Mobile phone use is not the only law that has proved difficult to police by cameras
Other rules affected by glare include the policing of multiple-occupancy lanes, as well as seatbelt and child-seat laws—and again, enforcing these enables countless young to be saved.
And, more recently, laws in several Australian states, Bahrain, Canada (all states but Quebec), Cyprus, England, Wales, France, New Zealand, South Africa, the UAE, and a small handful of US states have been enacted to prevent people smoking when children are in the vehicle. Finland, Greece, the Netherlands and Taiwan are set to join these, and similar laws are being debated in Germany.
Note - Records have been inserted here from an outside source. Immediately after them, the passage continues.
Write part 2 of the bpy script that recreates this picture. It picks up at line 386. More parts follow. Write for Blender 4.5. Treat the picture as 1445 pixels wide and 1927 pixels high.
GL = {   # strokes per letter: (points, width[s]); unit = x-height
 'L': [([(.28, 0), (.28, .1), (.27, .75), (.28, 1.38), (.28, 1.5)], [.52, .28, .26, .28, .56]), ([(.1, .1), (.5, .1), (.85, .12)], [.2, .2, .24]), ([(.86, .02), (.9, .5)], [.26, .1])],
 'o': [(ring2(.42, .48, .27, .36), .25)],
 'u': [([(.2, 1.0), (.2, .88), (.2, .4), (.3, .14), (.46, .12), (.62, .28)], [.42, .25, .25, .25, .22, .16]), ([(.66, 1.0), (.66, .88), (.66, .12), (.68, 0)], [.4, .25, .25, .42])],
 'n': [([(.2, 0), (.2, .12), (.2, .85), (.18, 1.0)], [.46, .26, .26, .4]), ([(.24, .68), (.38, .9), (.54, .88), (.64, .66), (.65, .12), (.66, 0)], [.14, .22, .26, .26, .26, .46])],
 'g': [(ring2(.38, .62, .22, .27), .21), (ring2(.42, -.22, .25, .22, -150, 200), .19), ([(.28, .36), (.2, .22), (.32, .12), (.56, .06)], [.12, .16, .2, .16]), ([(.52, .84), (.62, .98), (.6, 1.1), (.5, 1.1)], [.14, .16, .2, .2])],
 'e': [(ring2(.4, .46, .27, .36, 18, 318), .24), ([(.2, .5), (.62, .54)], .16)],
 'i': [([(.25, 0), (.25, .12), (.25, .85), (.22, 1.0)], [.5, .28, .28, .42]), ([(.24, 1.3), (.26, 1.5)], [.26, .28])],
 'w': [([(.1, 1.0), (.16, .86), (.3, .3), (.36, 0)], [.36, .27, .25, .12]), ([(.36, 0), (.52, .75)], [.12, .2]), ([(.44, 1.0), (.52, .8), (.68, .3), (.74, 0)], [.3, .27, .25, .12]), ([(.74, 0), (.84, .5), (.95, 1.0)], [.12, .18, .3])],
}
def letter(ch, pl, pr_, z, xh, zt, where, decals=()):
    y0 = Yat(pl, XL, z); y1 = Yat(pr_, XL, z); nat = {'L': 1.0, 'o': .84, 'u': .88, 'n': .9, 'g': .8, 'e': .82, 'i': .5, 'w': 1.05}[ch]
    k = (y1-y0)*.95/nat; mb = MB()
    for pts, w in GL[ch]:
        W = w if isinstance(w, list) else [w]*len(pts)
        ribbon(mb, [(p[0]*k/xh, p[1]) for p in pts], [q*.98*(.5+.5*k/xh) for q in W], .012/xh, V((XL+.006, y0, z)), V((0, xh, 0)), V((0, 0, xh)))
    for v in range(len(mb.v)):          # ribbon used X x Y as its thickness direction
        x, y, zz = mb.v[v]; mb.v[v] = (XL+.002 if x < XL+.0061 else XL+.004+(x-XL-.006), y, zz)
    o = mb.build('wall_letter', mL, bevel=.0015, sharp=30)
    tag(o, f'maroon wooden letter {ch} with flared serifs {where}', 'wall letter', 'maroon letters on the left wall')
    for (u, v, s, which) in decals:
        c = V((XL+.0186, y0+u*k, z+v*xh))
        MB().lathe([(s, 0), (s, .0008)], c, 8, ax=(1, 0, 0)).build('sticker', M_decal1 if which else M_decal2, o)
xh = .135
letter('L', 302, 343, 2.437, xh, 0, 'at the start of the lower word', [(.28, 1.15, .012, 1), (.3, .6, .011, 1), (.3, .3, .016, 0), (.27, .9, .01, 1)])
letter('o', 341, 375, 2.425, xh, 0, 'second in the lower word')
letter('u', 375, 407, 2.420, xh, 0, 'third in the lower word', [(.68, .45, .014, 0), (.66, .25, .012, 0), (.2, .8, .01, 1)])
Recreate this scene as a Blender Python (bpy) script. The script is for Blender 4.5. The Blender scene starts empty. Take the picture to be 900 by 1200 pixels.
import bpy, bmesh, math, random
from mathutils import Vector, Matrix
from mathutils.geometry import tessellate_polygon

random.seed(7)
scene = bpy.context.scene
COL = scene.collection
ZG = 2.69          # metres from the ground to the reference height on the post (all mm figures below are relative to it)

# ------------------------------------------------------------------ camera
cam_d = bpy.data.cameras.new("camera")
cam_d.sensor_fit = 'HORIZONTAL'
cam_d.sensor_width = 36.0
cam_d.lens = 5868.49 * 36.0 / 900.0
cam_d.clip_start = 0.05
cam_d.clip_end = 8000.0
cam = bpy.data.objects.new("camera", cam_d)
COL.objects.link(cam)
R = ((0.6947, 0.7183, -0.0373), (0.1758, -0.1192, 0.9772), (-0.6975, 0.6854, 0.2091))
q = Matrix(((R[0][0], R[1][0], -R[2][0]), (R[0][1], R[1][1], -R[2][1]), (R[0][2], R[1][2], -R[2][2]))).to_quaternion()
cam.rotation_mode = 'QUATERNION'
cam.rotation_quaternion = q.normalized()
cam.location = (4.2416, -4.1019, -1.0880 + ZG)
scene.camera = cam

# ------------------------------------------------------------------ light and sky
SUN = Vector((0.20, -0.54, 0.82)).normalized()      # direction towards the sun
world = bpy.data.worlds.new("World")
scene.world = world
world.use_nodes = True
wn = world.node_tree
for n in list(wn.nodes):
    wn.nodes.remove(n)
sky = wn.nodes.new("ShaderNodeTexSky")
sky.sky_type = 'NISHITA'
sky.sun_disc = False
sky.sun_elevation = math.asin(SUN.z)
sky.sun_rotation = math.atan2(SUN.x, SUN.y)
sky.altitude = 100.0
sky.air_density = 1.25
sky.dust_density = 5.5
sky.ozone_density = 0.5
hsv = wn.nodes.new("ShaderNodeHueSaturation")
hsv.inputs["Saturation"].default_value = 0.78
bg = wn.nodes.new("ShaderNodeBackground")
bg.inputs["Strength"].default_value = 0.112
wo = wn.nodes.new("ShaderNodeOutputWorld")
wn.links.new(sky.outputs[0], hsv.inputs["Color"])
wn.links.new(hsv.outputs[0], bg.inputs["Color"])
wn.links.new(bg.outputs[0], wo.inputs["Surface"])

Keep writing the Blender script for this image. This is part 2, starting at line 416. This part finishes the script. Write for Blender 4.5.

Glare prevents the ability for cameras to see through the windshield in many conditions. Tellingly in the UK, where the smoking-in-cars-with-minors law has been in place for four years, there is one concerning statistic: just one fine has been issued for breaking this law. This may mean the law has worked perfectly and nobody smokes anymore; but it is more likely it is proving too much effort for police to act on and it has not been cost effective to automate it using camera technologies due to effects such as glare preventing a high-enough prosecution rate.
Technology is finally catching up
Last year saw the introduction of a new class of imaging sensor, one that integrates a four-directional (0°, 45°, 90°, and 135°) wire-grid polarization filter below the on-chip lens, each pixel can be assigned an angle of light, ordered in a 2x2 calculation unit. The sensor outputs 5.07 MPixel images (creating 4 x 1.27 MPixel images in each plane) at 23 fps. And by using the intensity of each plane it’s possible calculate the direction light and the degree of polarization and compile the images to create a clear image that can be used to increase the usability of the images regardless of the weather and light conditions.
Among the first industrial camera modules to use this sensor for ITS applications is from Sony Europe’s Image Sensing Solutions division, the XCG-CP510. Sony has also launched a software development kit to speed development on this new kind of sensor, with an example application for windshield-glare elimination in ITS applications.
This cuts the development time from c. 6-24 months (depending on the application and development team) to 6-12 weeks.
Conclusion
Some have argued that laws such as for mobile phone use (or for seatbelt use / smoking) had not been cost effective to enforce and therefore not fit for purpose. I’d argue they were just ahead of their time, technologically speaking.
Assuming Baden Württemberg’s data is indicative of the bigger picture—and there is no reason to expect it is wildly abnormal—then authorities are both losing out on significant revenues through lost fines and dangerous, illegal driving practices are going unchecked.
It’s been well documented that cameras and the increased fear of being caught have been shown to act as a strong deterrent to speeding and jumping red lights. And as local authorities adopt (and as the public become aware of) these new polarized camera module technologies, which are capable of seeing through the windshield reliably, it’s safe to assume that drivers will adapt their behavior as they did around red-light jumping, with less mobile phone usage, greater seatbelt use and reduced smoking in cars, all of which can only be a good thing.